(p101より引用) 従来の商品にフォーカスしたダイレクトメール・キャンペーンでは2%の反応率が得られるかもしれない。しかし、もっと重要でありながら一般的に無視されている統計値が、80%の「反感」率である。適切に的が定められていないマーケティングは、実際のところ顧客との関係を損ねてしまうかもしれないのだ。
ある施策が効果を挙げた場合、そのプラス面ばかりに目がいってしまいます。が、一歩下がって全体を俯瞰し残りの部分についても意識して見ることも重要です。
表と裏、一部と残り、というように逆方向から見ることにより、新たな課題に気づいたり全体最適に近づいたりすることができます。
(p116より引用)コミュニケーション戦略は顧客との対話である。ひとり言ではない。・・・マーケティングのためのマーケティングは、顧客リレーションシップ戦略ではない。

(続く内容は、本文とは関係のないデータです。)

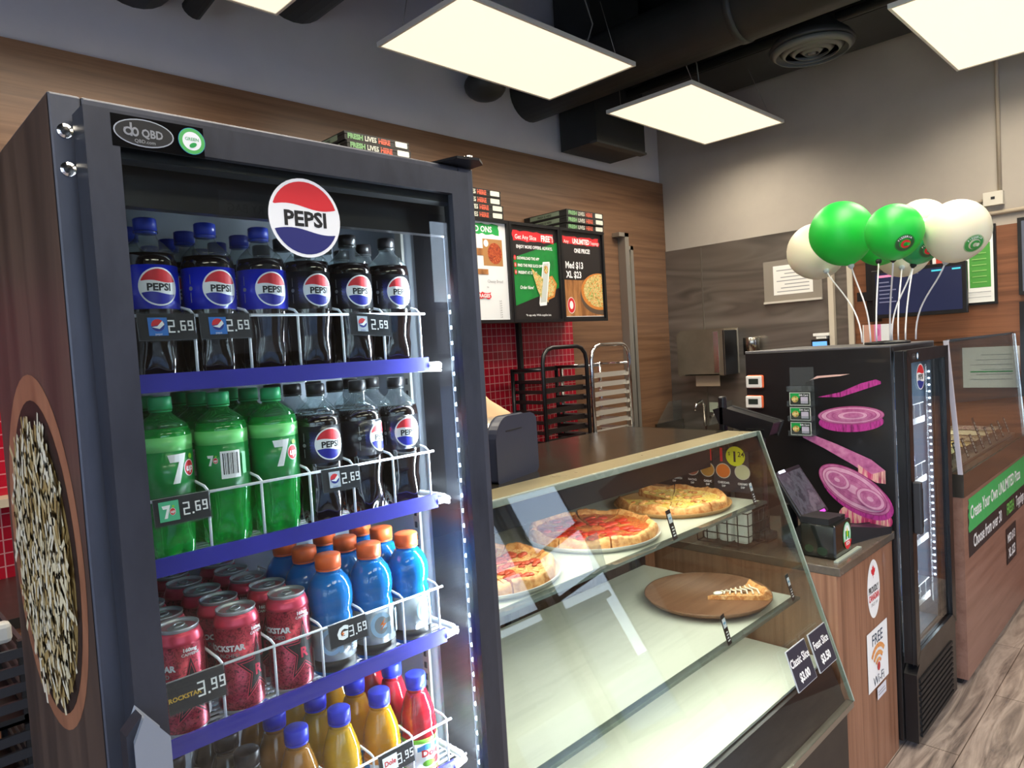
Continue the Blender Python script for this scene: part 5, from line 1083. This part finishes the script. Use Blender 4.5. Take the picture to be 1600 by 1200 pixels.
for r_ in range(2):
    for k in range(6):
        x0 = TX0+.08+.235*k; y0 = .93+.30*r_
        t = thing('topping_pan', '%s topping pan, %s row, %s the left end of the topping counter' % (fn_[(k+2*r_) % 6], ('front', 'back')[r_], ('first from', 'second from', 'third from', 'fourth from', 'fifth from', 'sixth from')[k]), 'food pan', (x0, y0, .9855), 0, 'steel topping pans')
        st_ = M('pan_bright', '#cfcac0', .25, 1); MB().box(0, .215, 0, .006, 0, .03, st_).box(0, .215, .259, .265, 0, .03, st_).box(0, .006, .006, .259, 0, .03, st_).box(.209, .215, .006, .259, 0, .03, st_).box(.006, .209, .006, .259, 0, .003, st_).build('pan', t)
        cc, kk = fm_[(k+2*r_) % 6]; fo = MN(kk, [cc, '#d8c8a8', cc], (1, 1, 1), 50, .6, pos=[.4, .5, .6]); bmx = MB(); N = 8; vs = [(.01+.195*i/N, .01+.245*j/N, .018+.02*math.sin(PI*i/N)*math.sin(PI*j/N)+random.uniform(0, .004)) for i in range(N+1) for j in range(N+1)]
        bmx.add(vs, [(i*(N+1)+j, (i+1)*(N+1)+j, (i+1)*(N+1)+j+1, i*(N+1)+j+1) for i in range(N) for j in range(N)], fo, True); bmx.box(.008, .207, .008, .257, .004, .018, fo); bmx.build('topping', t)
for k in range(9):
    m = MB().box(-.02, .02, -.001, .001, 0, .10 if k != 4 else .17, blackm); d = Decal(lambda u, v, h: (u, -.0012-h, v))
    for q_ in range(5 if k != 4 else 8): d.rect(-.013, .008+.018*q_, .011, .020+.018*q_, M('tag_text', '#b9b9b4', .5))
    merge(m, d); tag(m.build('topping_tag', loc=(TX0+.09+.16*k, .885, .986), rot=(-.3, 0, 0)), 'black topping name tag, %s along the guard from the left' % ('first', 'second', 'third', 'fourth', 'fifth', 'sixth', 'seventh', 'eighth', 'ninth')[k], 'name tag', 'topping tags behind the glass guard')
for k, (cc, lab) in enumerate((('#b9a98c', 'tan'), ('#c26a3a', 'orange'), ('#9db86a', 'green'), ('#a8895c', 'light brown'))): tag(MB().rbox(0, .22, 0, .12, 0, .10, M('tub_'+lab, '#6f4a36', .5), .01).rbox(-.005, .225, -.005, .125, .101, .118, M('lid_'+lab, cc, .5), .006).build('food_tub', loc=(TX0+.10+.27*k, 1.585-.15, 1.08 if False else 1.017)), '%s lidded tub standing behind the topping pans' % lab, 'tub', 'tubs at the back of the topping counter')

# ------------------------------------------------------------------ end wall
XW = XE-.013
pt = thing('paper_towel_dispenser', 'steel paper towel dispenser on the steel end wall', 'towel dispenser')
MB().prism([(2.66, 1.38), (2.66, 1.715), (3.02, 1.715), (3.05, 1.69), (3.05, 1.38)], 'x', XW-.22, XW, MN('dispenser_gold', ['#7a7264', '#958d7e'], (1, 1, 1), 3, .38, .7)).build('cover', pt, bevel=.012)
MB().box(XW-.223, XW-.218, 2.70, 2.74, 1.39, 1.705, chrome).box(XW-.221, XW-.02, 2.652, 2.662, 1.37, 1.71, black).box(XW-.22, XW, 2.70, 3.0, 1.37, 1.379, blackm).build('side_trim', pt)
MB().prism([(2.75, 1.28), (2.75, 1.372), (2.96, 1.372), (2.96, 1.28)]+[], 'x', XW-.13, XW-.128, M('towel', '#cdb79c', .8)).build('towel', pt)
tag(MB().lathe([(0, 0), (.06, 0), (.06, .125), (.057, .13), (0, .13)], M('tin_steel', '#b9b4aa', .2, 1), 32).build('soap_dispenser', loc=(XW-.065, 2.51, 1.515)), 'round steel dispenser right of the towel dispenser', 'dispenser')
nt_ = MB().box(XW-.004, XW-.0005, 1.99, 2.42, 1.90, 2.20, M('sleeve_clear', '#8f887e', .2)).box(XW-.0045, XW-.004, 2.055, 2.345, 1.945, 2.16, paper).box(XW-.02, XW-.0005, 1.99, 2.42, 1.885, 1.90, M('rail_white', '#c8c2b8', .5))
for k in range(7): nt_.box(XW-.0049, XW-.0045, 2.08, 2.32-.03*(k % 3), 1.965+.026*k, 1.971+.026*k, greyp)
tag(nt_.build('wall_notice'), 'white notice in a clear sleeve on the steel wall left of the balloons', 'notice')
bl = MB().box(XW-.05, XW-.0005, 1.945, 2.065, 1.50, 1.60, black).box(XW-.0515, XW-.05, 1.955, 2.055, 1.51, 1.585, M('blue_screen', '#5f9be8', .4, emit=1.0)); tag(bl.build('wall_control'), 'small device with a lit blue screen low on the steel wall', 'control')
tag(MB().box(XW-.05, XW-.0005, 1.94, 2.05, 1.625, 1.645, paper).box(XW-.045, XW-.0005, 1.96, 2.03, 1.605, 1.6245, paper).build('wall_switch'), 'small white fitting above the lit blue screen', 'switch')
sk = thing('hand_sink', 'steel hand sink with splash guards in the corner of the steel wall', 'sink')
ss = M('sink_steel', '#aaa59c', .2, 1); MB().box(4.72, 5.12, 2.72, 2.735, .80, 1.0, ss).box(4.72, 5.12, 3.165, 3.18, .80, 1.0, ss).box(4.72, 4.735, 2.735, 3.165, .80, .90, ss).box(4.735, 5.12, 2.735, 3.165, .80, .81, ss).build('basin', sk)
MB().prism([(4.75, 1.0), (5.12, 1.0), (5.12, 1.16), (4.93, 1.16)], 'y', 2.72, 2.724, acr).build('splash_guard', sk)
MB().prism([(4.75, 1.0), (5.12, 1.0), (5.12, 1.16), (4.93, 1.16)], 'y', 3.176, 3.18, acr).build('splash_guard', sk)
MB().tube([(5.09, 2.95, .95), (5.09, 2.95, 1.12), (5.05, 2.95, 1.16), (4.97, 2.95, 1.14), (4.95, 2.95, 1.09)], .011, chrome, 10).cyl((5.09, 2.90, 1.02), (5.05, 2.84, 1.05), .009, chrome, 10).build('faucet', sk)
MB().box(5.118, 5.122, 2.78, 2.92, 1.06, 1.14, M('sink_label', '#b8c4b0', .5)).box(4.78, 5.12, 2.8, 3.1, 0, .799, dark).build('pedestal', sk)
tv = thing('monitor', 'black wall monitor showing a dark order screen behind the balloons', 'monitor', (4.90, 0, 0))
MB().rbox(0, .035, 1.060, 1.590, 1.715, 2.025, black, .004).build('housing', tv)
scr = M('tv_dark', '#20233a', .2); d = Decal(left(1.565, 1.74, 4.8995-4.90), dh=.0004); d.rect(0, 0, .48, .262, M('tv_glow', '#1c2036', .25, emit=.35, ecol='#2a3258')).rect(.01, .235, .12, .25, M('tv_pink', '#c87aa0', .4, emit=.5)).rect(.32, .24, .38, .25, M('tv_cyan', '#3fb6c9', .4, emit=.5)).rect(.43, .24, .475, .25, M('tv_cyan', '#3fb6c9', .4, emit=.5))
for k in range(6): d.rect(.02, .20-.025*k, .08+.02*(k % 3), .207-.025*k, M('tv_text', '#6f7390', .4, emit=.3))
d.text('ORDERS', .22, .238, .016, M('tv_text2', '#a9adc0', .4, emit=.4)); d.build('screen', tv)
MB().box(.036, XE-.031-4.90, 1.30, 1.36, 1.84, 1.90, blackm).build('bracket', tv)
tag(MB().box(XE-.10, XE-.031, 1.60, 1.67, 1.70, 2.22, black).box(XE-.13, XE-.10, 1.60, 1.72, 1.84, 1.90, black).build('wall_bracket'), 'black vertical bar on the wood end wall left of the monitor', 'bracket')
po = thing('framed_poster', 'black framed red, white and green poster behind the right balloon', 'poster', (XE-.0315, 0, 0))
MB().box(-.02, 0, .945, 1.30, 1.76, 2.24, black).build('frame', po)
d = Decal(left(1.285, 1.775, -.0202), dh=.0004); d.rect(0, 0, .325, .45, paper); d.rect(.02, .14, .12, .36, M('poster_red', '#c9402f', .5)).rect(.20, .09, .31, .36, M('poster_green', '#4c9a3c', .5)).poly([(.12, .36), (.16, .40), (.20, .40), (.20, .36)], M('poster_green', '#4c9a3c', .5)).poly([(.02, .36), (.12, .36), (.16, .40), (.06, .40)], M('poster_red', '#c9402f', .5)); d.text('FRESHSLICE', .17, .415, .024, redm, bold=.02)
for k in range(6): d.rect(.13, .12+.04*k, .15+.01*(k % 2), .135+.04*k, blackp).rect(.215, .12+.035*k, .29, .125+.035*k, M('poster_lime', '#8fc46a', .5))
d.rect(.02, .06, .31, .064, greyp).rect(.02, .03, .31, .033, greyp); d.build('print', po)
pf = thing('wall_screen', 'dark framed panel cut by the right edge of the photo', 'screen', (XE-.0315, 0, 0)); MB().box(-.04, 0, .20, .835, 1.80, 2.25, black).build('frame', pf); MB().box(-.042, -.04, .22, .815, 1.82, 2.23, M('panel_dim', '#5a5f70', .3)).build('glass', pf)
MB().box(-.04, 0, .20, .835, 1.20, 1.76, black).build('lower_frame', pf)
cp = M('conduit_paint', '#b0a390', .6)
tag(MB().box(XE-.05, XE-.0005, .905, 1.005, 2.35, 2.43, M('junction_white', '#cfcabc', .5)).box(XE-.052, XE-.05, .945, .965, 2.385, 2.40, blackp).build('junction_box'), 'white junction box on the beige end wall', 'junction box')
tag(MB().cyl((XE-.015, .925, 2.43), (XE-.015, .925, 4.2), .011, cp, 10).build('conduit'), 'beige vertical conduit rising from the white junction box', 'conduit')
tag(MB().tube([(XE-.015, 1.005, 2.39), (XE-.015, 1.6, 2.355), (XE-.015, 1.75, 2.345)], .009, cp, 10).build('conduit'), 'beige thin conduit leaving the junction box to the left', 'conduit')
tag(MB().cyl((XE-.016, -1.0, 2.318), (XE-.016, 1.60, 2.300), .013, cp, 10).build('conduit'), 'beige horizontal conduit below the white junction box', 'conduit')
# notice taped beyond the guard glass
nz = MB().box(XE-.036, XE-.0315, .845, 1.14, 1.25, 1.50, paper)
for k in range(6): nz.box(XE-.0375, XE-.036, .88, 1.10-.03*(k % 3), 1.30+.03*k, 1.303+.03*k, greyp)
nz.box(XE-.0375, XE-.036, .88, 1.10, 1.345, 1.352, greenp); tag(nz.build('certificate'), 'white certificate with a green line on the wall behind the guard glass', 'notice')
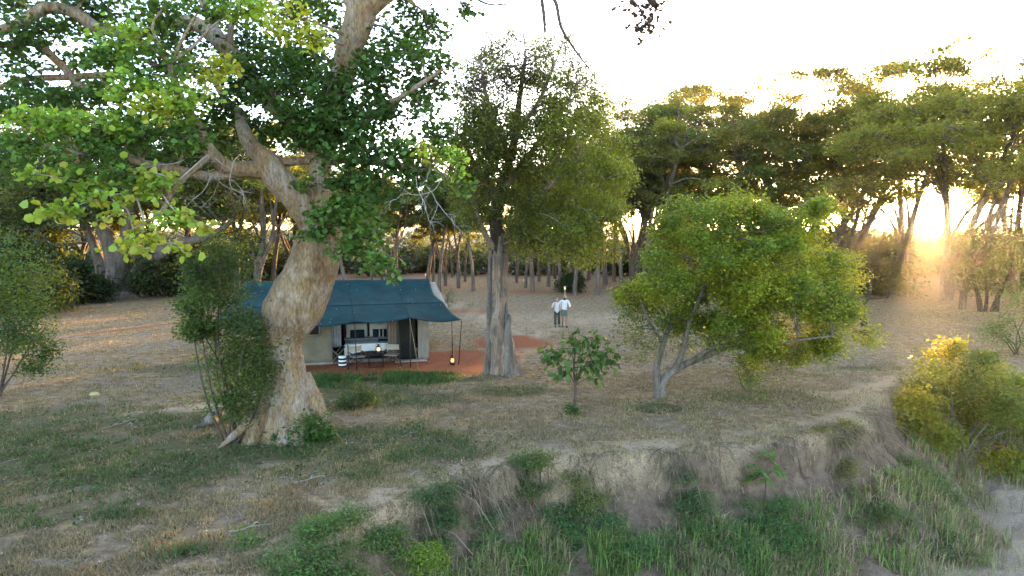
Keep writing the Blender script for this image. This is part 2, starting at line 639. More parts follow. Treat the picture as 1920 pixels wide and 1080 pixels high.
b.inputs['Specular IOR Level'].default_value = 0.1
ad = N(n, 'ShaderNodeMath', operation='MULTIPLY_ADD')
n.links.new(mid.outputs[0], ad.inputs[0]); ad.inputs[1].default_value = 2.0
n.links.new(fine.outputs[0], ad.inputs[2])
bump(n, b, ad.outputs[0], 0.7, 0.06)
M['ground'] = m
go = link('ground', gme, m)
go['kind'] = 'structure'
go['label'] = 'dry grassy clearing dropping over an eroded river bank'


# ------------------------------------------------------------------ tree builders
def px_path(pts, n=6):
    """rows of (px, py, depth, radius in pixels) -> smooth world path and radii in metres"""
    rows = []
    for px, py, Y, r in pts:
        rows.append([*P(px, py, Y), r * Y / F])
    s = smooth_path(rows, n)
    return s[:, :3], np.maximum(s[:, 3], 0.006)


class Tree:
    def __init__(s, base):
        s.base = np.asarray(base, float)
        s.wood, s.twig, s.leaf = Geo(), Geo(), Geo()
        s.nodes, s.nrad = [], []

    def limb(s, path, rad, sides=8, rough=0.12, n_wob=0.0, geo=None, keep=True, flute=None):
        tube(geo or s.wood, path, rad, sides, rough, seed=len(s.nodes) % 97, flute=flute)
        if keep:
            s.nodes.append(path)
            s.nrad.append(np.broadcast_to(rad, (len(path),)))

    def reach(s, target, rmax=0.06, sag=0.0, below=True, wob=0.15, geo=None, segs=7, keep=False, rmin=0.008, minz=None):
        """a curved branch from the nearest limb node (preferring nodes below) to a point"""
        nodes = np.concatenate(s.nodes); nr = np.concatenate(s.nrad)
        d = nodes - target
        cost = np.linalg.norm(d, axis=1)
        if below:
            cost = cost + np.where(d[:, 2] > 0, d[:, 2] * 1.5, 0)
        if minz is not None:
            cost = cost + np.where(nodes[:, 2] < minz, 50, 0)
        k = int(np.argmin(cost))
        a = nodes[k]
        r0 = min(rmax, nr[k] * 0.75)
        L = np.linalg.norm(target - a)
        m1 = a + (target - a) * 0.35 + np.array([0, 0, 0.12 * L - sag * L]) + rng.normal(0, wob * L * 0.5, 3)
        m2 = a + (target - a) * 0.7 + np.array([0, 0, 0.10 * L - sag * L]) + rng.normal(0, wob * L * 0.5, 3)
        pth = smooth_path([a, m1, m2, target], max(2, segs // 3 + 1))
        rr = np.linspace(r0, max(rmin, r0 * 0.3), len(pth))
        tube(geo or s.wood, pth, rr, 6 if r0 > 0.03 else 4, 0.0)
        if keep:
            s.nodes.append(pth); s.nrad.append(rr)
        return pth

    def clump(s, c, R, n, size, shape, col, twigs=8, up=0.6, flat=1.0, rmax=0.05, sag=0, var=0.25, subs=None, spread=0.33, droop=0.2, connect=True, below=True, minz=None):
        c = np.asarray(c, float); R = np.broadcast_to(np.asarray(R, float), (3,))
        pth = s.reach(c, rmax, sag, below=below, minz=minz) if connect else np.array([c])
        k = subs or twigs
        dirs = rng.normal(size=(k, 3)); dirs /= np.linalg.norm(dirs, axis=1)[:, None]
        cen = c + dirs * R * rng.uniform(0.35, 1.0, (k, 1))
        for q in cen[:twigs]:
            a = pth[-1 - rng.integers(0, max(1, min(3, len(pth))))]
            md = a * .5 + q * .5 + rng.normal(0, 0.1, 3) * R
            tube(s.twig, smooth_path([a, md, q], 2), np.linspace(min(0.018, rmax * .4), 0.005, 5), 3)
        which = rng.integers(0, k, n)
        pos = cen[which] + rng.normal(size=(n, 3)) * R * spread
        cc = np.asarray(col, float) * rng.uniform(0.8, 1.2, (k, 1))
        leaves(s.leaf, pos, size, shape, cc[which], up, var, droop)

    def finish(s, root, wood, leafm, trunk='trunk', crown='crown', twig=None):
        tr = build(trunk, s.wood, wood, root, s.base, True)
        if trunk == 'branches':
            tr['kind'] = 'stuff'
        if s.twig.v:
            build('twigs', s.twig, twig or M['brown_twig'], root, s.base, True)['kind'] = 'stuff'
        cr = build(crown, s.leaf, leafm, root, s.base)
        cr['kind'] = 'stuff'
        return cr


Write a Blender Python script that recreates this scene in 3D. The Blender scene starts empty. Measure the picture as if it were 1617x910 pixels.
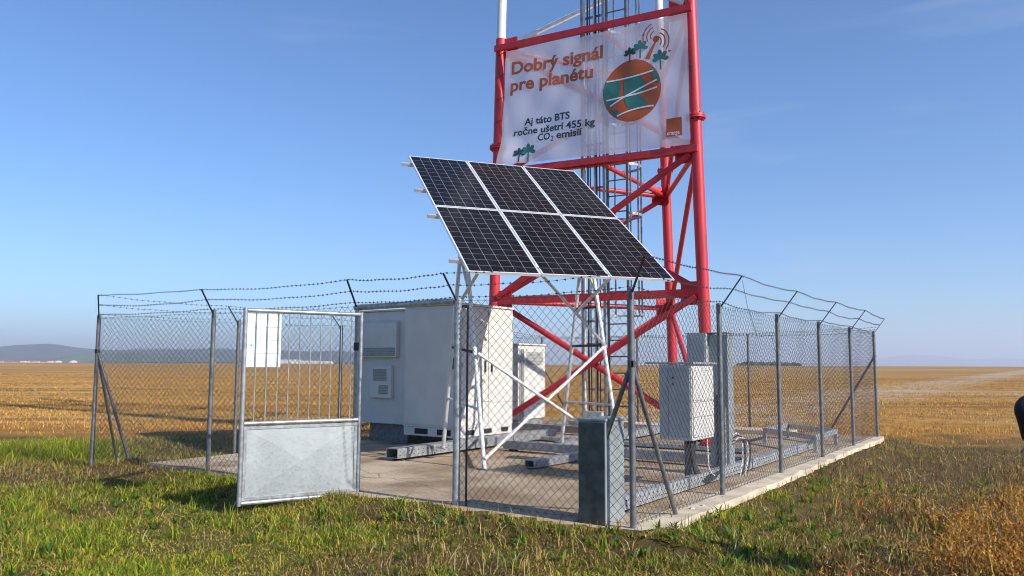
import bpy, bmesh, math, random
import numpy as np
from mathutils import Vector, Matrix
random.seed(7); rng = np.random.default_rng(7)
R = math.radians
scene = bpy.context.scene
COL = scene.collection

# ------------------------------------------------------------------ camera, sky, sun, exposure
EYE = 1.54
PITCH = math.atan((575.3-455)/1250.0)
cam_d = bpy.data.cameras.new('camera'); cam = bpy.data.objects.new('camera', cam_d); COL.objects.link(cam)
cam_d.sensor_width = 36.0; cam_d.lens = 36.0*1250/1617
cam_d.clip_start = .05; cam_d.clip_end = 60000
cam.matrix_world = Matrix.Translation((0, 0, EYE)) @ Matrix.Rotation(R(90)+PITCH, 4, 'X') @ Matrix.Rotation(R(.25), 4, 'Z')
scene.camera = cam
SUN_AZ, SUN_EL = R(-36), R(31.5)          # azimuth counted from +X
sun_vec = Vector((math.cos(SUN_EL)*math.cos(SUN_AZ), math.cos(SUN_EL)*math.sin(SUN_AZ), math.sin(SUN_EL)))
sd = bpy.data.lights.new('sun', 'SUN'); sd.energy = 5.0; sd.angle = R(.53); sd.color = (1, .94, .85)
so = bpy.data.objects.new('sun', sd); COL.objects.link(so); so.rotation_euler = sun_vec.to_track_quat('Z', 'Y').to_euler()
so.location = (20, -15, 30)
W = bpy.data.worlds.new('World'); scene.world = W; W.use_nodes = True
nt = W.node_tree; nt.nodes.clear()
sky = nt.nodes.new('ShaderNodeTexSky'); sky.sky_type = 'NISHITA'; sky.sun_disc = False
sky.sun_elevation = SUN_EL; sky.sun_rotation = math.pi/2 - SUN_AZ
sky.altitude = 120; sky.air_density = 1.0; sky.dust_density = .25; sky.ozone_density = 3.0
tc = nt.nodes.new('ShaderNodeTexCoord'); mp = nt.nodes.new('ShaderNodeMapping'); mp.inputs['Scale'].default_value = (2.2, 2.2, 14)
mp.inputs['Rotation'].default_value = (.25, .1, 0)
nz = nt.nodes.new('ShaderNodeTexNoise'); nz.inputs['Scale'].default_value = 1.6; nz.inputs['Detail'].default_value = 9; nz.inputs['Distortion'].default_value = .6
rp = nt.nodes.new('ShaderNodeValToRGB'); rp.color_ramp.elements[0].position = .62; rp.color_ramp.elements[1].position = .95
rp.color_ramp.elements[1].color = (.18, .18, .18, 1)
mx = nt.nodes.new('ShaderNodeMixRGB'); mx.inputs['Color2'].default_value = (6.5, 7.2, 8.2, 1)   # thin cirrus
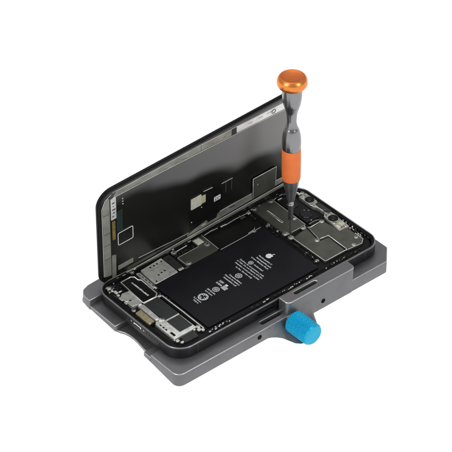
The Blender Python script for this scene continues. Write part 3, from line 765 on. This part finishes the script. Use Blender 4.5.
cap = dl('cap', smooth_prof([(.50, 9.98), (.60, 9.99), (.72, 10.07), (.80, 10.22), (.815, 10.38), (.785, 10.53), (.71, 10.65), (.645, 10.695)], 8), 'copper')
dl('cap_top', smooth_prof([(.655, 10.690), (.63, 10.70), (.58, 10.685), (.45, 10.655), (.2, 10.63), (0, 10.625)], 5), 'copperd', parent=cap)

# ------------------------------------------------------------------ light
w = bpy.data.worlds.new('World'); sc.world = w; w.use_nodes = True
bg = w.node_tree.nodes['Background']
bg.inputs[0].default_value = (1, 1, 1, 1); bg.inputs[1].default_value = .34
def area(name, az, elv, dist, size, power, col=(1, 1, 1), sy=None):
    l = bpy.data.lights.new(name, 'AREA'); l.energy = power; l.size = size; l.color = col
    l.shape = 'RECTANGLE'; l.size_y = sy or size
    o = bpy.data.objects.new(name, l); COL.objects.link(o)
    a, e = math.radians(az), math.radians(elv)
    d = Vector((math.cos(a)*math.cos(e), math.sin(a)*math.cos(e), math.sin(e)))
    o.location = Vector((7, 4, 2))+d*dist
    o.rotation_euler = (-d).to_track_quat('-Z', 'Y').to_euler()
    return o
area('softbox_left', 182, 36, 70, 26, 19000, sy=55)
area('softbox_right', 282, 34, 75, 22, 15000, sy=50)
area('softbox_top', 60, 72, 70, 45, 13000)

# ------------------------------------------------------------------ camera
yaw, pitch, D, tx, ty, f = math.radians(49.9), math.radians(37.6), 111.9, 8.9, 6.66, 2000
d = Vector((math.cos(yaw)*math.cos(pitch), math.sin(yaw)*math.cos(pitch), -math.sin(pitch)))
r = Vector((math.sin(yaw), -math.cos(yaw), 0)); u = r.cross(d)
C0 = Vector((tx, ty, 0))-d*D
cam = bpy.data.cameras.new('camera'); co = bpy.data.objects.new('camera', cam); COL.objects.link(co)
co.matrix_world = Matrix(((r.x, u.x, -d.x, C0.x), (r.y, u.y, -d.y, C0.y), (r.z, u.z, -d.z, C0.z), (0, 0, 0, 1)))
cam.sensor_width = 36; cam.lens = f/452*36; cam.clip_start = 1; cam.clip_end = 2000
sc.camera = co
sc.view_settings.view_transform = 'Standard'; sc.view_settings.look = 'None'
sc.view_settings.exposure = 0; sc.view_settings.gamma = 1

無理に聞かされる聴衆にとっては、なんのためにもならない独白である。顧客とのコンタクトがいつもアップセルやクロスセルの話だったら、それはリレーションシップの構築などではない。顧客に「特別提供」を連打することは、顧客の苛立ちをもたらす可能性の方が高い。
耳に痛い話ですが、けだし正論です。
(p124より引用)実用的な情報+ターゲットを絞ったマーケティング・コミュニケーション=より高い獲得率+低コスト+反感率の低下=価値の向上
データベースマーケティング手法を駆使し精緻に絞り込んだターゲットであったとしても、100発100中はあり得ません。
勧奨が功を奏して喜ばれるのは多くても数%の顧客に過ぎず、残りの大半の顧客には、満足感以外の何らかの気持ちを残すことになります。
ここでの盲点は、どんな優れたCRM施策であっても顧客の「反感を生む」可能性があるということです。
この本は、データウェアハウスシステムで最大手であるNCR社のCEO(当時)の著作なのでデータベースマーケティングの有効性をアピールした内容であることは当然ですが、多種多様な企業における具体的な実例を豊富に示してくれています。このため、データの具体的活用シーンをリアルにイメージすることができます。